Dive Brief:
- SAP extended an olive branch to existing customers grappling with complex ERP migrations, offering business continuity support services through 2033, executives said during the company’s Q4 2024 earnings call Tuesday.
- The company stood firm on sunsetting maintenance support for SAP ERP Central Component on-premises solutions in 2027 and ending extended services in 2030. It will, however, add a private cloud subscription transition option for enterprises that need more time to complete their RISE with SAP migration.
- Transition services are not an extension of on-prem support, but the option will be available to all customers who commit to a RISE with SAP migration beginning in 2031. “We don’t want to leave the customers behind,” SAP CEO Christian Klein said. “We see acceleration in the cloud, but it’s really reaching with a helping hand to a very few large customers who need this offering to fully transform and migrate to the cloud.”
Dive Insight:
SAP is engaged in a delicate dance as it tries to induce customer migrations without pushing them away. The company doubled down on public cloud last year, adding financial incentives and technical support services to the RISE with SAP and GROW with SAP ERP migration programs and spending billions on an organization restructure.
The ongoing efforts moved the needle as the company’s cloud revenues increased 25% year over year to 17.1 billion euros ($17.8 billion), helping to drive double-digit total revenue growth for the third consecutive quarter. “We more than doubled cloud revenue since 2020 and raised it to half of SAP’s total revenue,” Klein said.
SAP’s cloud ERP suite was a core driver of growth, increasing 34% in 2024 and accounting for 84% of total cloud revenue, according to CFO Dominik Asam, who also spoke during the call.
In addition to the transition services, SAP plans to expand its RISE with SAP offering this year, adding the LeanIX IT management solution, Signavio business process software suite and WalkMe digital adoption platform to the migration package.
The company will also introduce licensing options that let customers upgrade cloud solutions “across the whole SAP business suite, all without additional negotiations,” Klein said.

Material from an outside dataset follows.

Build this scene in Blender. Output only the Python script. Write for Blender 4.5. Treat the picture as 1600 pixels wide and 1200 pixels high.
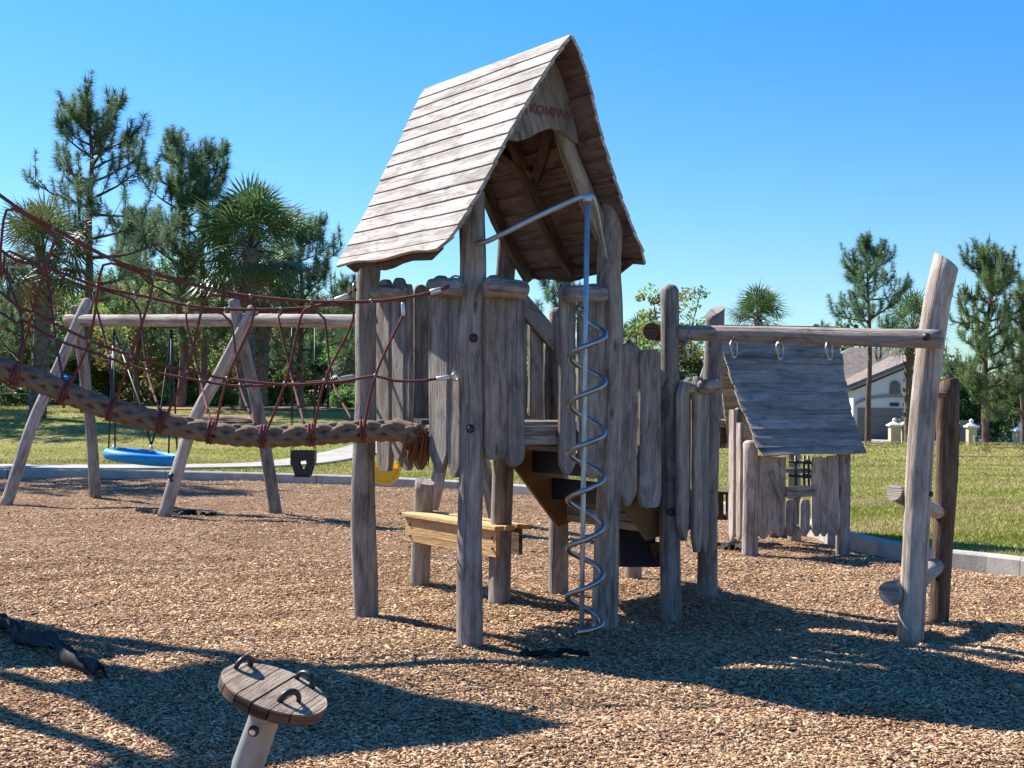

As part of SAP’s transformation, the company created a migration division last year helmed by board member Thomas Saueressig, who served as CIO and global head of IT services prior to joining the board in 2019.
SAP also extended Saueressig’s contract by three years and added global CTO to Chief AI Officer Philipp Herzig’s title, the company said Tuesday.
“We are once again doubling down on AI in 2025,” Klein said. “We will significantly increase our AI investments with all of our more than 30,000 developers working to enhance our AI foundation and build new use cases.”